Wednesday, May 2, 2012

Becoming A Threat

I am sitting here reading the Gospel of John and seeing what an amazing life Jesus led. I'm thinking about his disciples and their ministry, and feeling so guilty about my own life. My whole focus, my whole goal is to go and be a missionary. I think about when I'm in Africa and what I'll be doing and the great work and witness I can be for God. Then I go off to work, go to school, go to church, and live my daily life here in America until that day happens. Seriously, what is wrong with me? God called me to go. Yes, that's true. But he didn't call me to sit on my butt and wait around until that time. Why do I think my ministry here is any less important or any less dire? People are in need of Jesus just as much here as they are halfway around the world. Don't get me wrong, I do my part to serve and help out in the church and all of that. But I don't find myself going out of my way to tell nonbelievers about Jesus. Why is that? Why don't I feel that sense of urgency here in America? I am way to comfortable here.

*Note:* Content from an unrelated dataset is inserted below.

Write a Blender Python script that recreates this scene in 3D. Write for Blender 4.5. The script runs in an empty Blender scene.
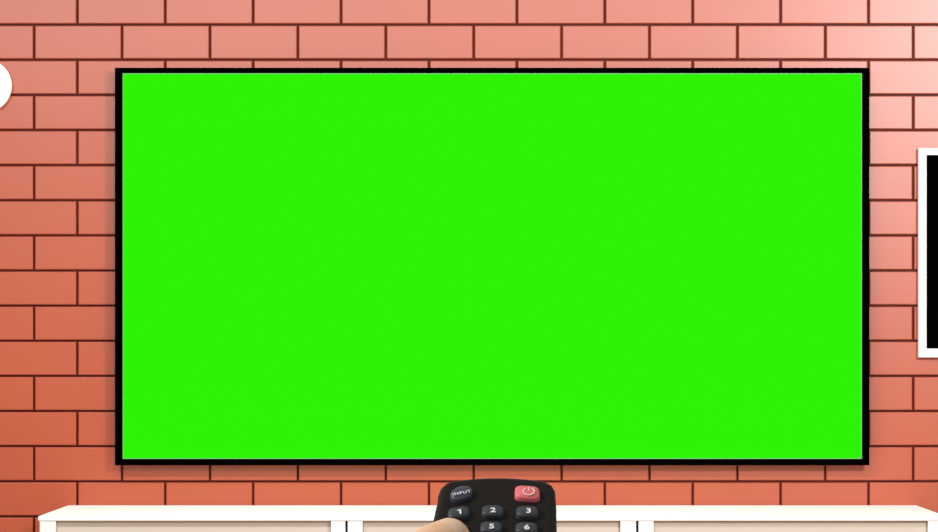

I don't want to be comfortable. I don't want Satan to look at me and say "oh it's just Heather, we don't need to worry about her". I want to be a threat to him! I want to wake up every single day, put on the full armor of God, and go into battle. I want people to know what an amazing and wonderful God I serve, and I want them to serve him as well. This is my goal, to become a threat. I want to live a life so on fire for God that everyone around me can see it. I want to not even consider my own comfort level but only think with a heavenly perspective. I want to win souls for Christ and take them back from Satan.